**Recorded information:**
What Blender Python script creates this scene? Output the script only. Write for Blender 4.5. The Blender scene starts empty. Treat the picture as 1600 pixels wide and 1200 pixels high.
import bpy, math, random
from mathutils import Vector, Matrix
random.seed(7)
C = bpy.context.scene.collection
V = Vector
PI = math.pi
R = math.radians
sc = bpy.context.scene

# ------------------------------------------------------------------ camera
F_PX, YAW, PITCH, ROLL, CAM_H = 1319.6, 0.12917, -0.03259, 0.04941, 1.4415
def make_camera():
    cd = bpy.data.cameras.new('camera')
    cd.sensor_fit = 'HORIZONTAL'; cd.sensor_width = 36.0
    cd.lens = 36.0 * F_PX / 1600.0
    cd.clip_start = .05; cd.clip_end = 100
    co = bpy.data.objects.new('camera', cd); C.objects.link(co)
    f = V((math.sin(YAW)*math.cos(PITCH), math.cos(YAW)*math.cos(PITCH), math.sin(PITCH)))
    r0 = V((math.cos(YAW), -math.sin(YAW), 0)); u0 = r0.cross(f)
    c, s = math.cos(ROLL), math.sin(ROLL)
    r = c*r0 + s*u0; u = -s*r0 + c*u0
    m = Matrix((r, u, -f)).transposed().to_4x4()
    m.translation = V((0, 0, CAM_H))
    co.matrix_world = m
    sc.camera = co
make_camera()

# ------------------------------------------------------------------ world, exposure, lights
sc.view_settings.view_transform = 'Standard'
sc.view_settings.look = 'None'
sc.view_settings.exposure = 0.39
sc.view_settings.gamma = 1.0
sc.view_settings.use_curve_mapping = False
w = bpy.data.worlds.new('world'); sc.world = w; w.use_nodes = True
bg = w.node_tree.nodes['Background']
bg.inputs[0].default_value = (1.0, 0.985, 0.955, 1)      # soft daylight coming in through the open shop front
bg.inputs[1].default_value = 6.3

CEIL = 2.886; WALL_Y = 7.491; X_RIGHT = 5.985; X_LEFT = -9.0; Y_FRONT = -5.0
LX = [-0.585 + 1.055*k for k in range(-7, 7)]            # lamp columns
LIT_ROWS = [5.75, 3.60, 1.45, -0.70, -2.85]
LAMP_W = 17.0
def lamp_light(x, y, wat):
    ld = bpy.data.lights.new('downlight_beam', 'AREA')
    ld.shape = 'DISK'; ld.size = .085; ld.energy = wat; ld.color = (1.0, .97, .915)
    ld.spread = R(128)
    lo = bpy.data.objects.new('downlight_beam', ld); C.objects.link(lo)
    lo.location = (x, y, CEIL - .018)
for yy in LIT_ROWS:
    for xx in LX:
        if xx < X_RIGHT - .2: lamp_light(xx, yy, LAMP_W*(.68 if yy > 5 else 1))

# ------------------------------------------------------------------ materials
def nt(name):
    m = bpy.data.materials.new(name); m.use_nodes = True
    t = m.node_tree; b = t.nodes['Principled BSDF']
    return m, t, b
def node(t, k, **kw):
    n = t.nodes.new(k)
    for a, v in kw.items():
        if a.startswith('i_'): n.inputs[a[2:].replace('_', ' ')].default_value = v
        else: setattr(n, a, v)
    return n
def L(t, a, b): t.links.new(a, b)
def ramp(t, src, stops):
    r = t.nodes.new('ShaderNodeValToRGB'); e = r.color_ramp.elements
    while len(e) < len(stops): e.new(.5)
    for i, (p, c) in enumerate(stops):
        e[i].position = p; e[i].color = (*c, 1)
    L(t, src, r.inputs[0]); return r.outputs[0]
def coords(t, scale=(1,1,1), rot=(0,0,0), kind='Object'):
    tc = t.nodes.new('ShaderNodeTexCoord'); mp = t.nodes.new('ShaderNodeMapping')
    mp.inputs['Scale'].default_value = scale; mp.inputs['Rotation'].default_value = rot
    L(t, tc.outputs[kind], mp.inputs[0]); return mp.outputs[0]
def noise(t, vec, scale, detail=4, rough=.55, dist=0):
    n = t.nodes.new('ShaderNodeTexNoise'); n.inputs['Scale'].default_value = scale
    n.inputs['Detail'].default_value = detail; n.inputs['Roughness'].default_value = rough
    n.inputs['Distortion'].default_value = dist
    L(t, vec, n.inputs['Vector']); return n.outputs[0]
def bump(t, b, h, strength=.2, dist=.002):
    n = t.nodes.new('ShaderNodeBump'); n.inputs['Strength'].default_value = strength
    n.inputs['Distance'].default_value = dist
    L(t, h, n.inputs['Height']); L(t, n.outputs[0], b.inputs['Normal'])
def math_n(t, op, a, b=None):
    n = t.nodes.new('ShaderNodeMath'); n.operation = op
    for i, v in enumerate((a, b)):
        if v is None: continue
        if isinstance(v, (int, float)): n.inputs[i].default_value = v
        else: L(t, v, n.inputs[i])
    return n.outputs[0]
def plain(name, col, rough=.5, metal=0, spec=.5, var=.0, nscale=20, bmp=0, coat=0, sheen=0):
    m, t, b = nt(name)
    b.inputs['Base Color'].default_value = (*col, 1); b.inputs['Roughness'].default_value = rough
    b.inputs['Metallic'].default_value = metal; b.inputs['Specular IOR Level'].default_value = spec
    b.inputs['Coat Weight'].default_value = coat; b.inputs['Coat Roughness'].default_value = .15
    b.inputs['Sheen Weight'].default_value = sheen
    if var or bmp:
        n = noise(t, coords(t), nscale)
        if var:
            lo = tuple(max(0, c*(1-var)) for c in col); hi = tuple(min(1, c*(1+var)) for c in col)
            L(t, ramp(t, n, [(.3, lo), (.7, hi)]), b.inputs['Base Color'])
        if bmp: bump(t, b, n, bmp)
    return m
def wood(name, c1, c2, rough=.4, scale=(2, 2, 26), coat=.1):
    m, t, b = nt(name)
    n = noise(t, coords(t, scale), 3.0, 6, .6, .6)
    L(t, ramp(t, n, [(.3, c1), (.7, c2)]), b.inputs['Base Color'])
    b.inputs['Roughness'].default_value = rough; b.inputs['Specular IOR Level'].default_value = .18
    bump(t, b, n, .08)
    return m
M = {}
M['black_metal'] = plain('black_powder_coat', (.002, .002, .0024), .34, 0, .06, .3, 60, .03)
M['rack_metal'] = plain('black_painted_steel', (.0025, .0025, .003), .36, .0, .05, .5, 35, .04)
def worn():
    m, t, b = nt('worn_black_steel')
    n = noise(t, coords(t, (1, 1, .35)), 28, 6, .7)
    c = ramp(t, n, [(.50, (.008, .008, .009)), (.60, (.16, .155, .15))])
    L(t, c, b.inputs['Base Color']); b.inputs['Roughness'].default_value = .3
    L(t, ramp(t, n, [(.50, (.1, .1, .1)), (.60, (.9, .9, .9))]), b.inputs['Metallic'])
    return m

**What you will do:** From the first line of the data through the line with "sc = bpy.context.scene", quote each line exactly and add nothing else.

**Result for this task:**
What Blender Python script creates this scene? Output the script only. Write for Blender 4.5. The Blender scene starts empty. Treat the picture as 1600 pixels wide and 1200 pixels high.
import bpy, math, random
from mathutils import Vector, Matrix
random.seed(7)
C = bpy.context.scene.collection
V = Vector
PI = math.pi
R = math.radians
sc = bpy.context.scene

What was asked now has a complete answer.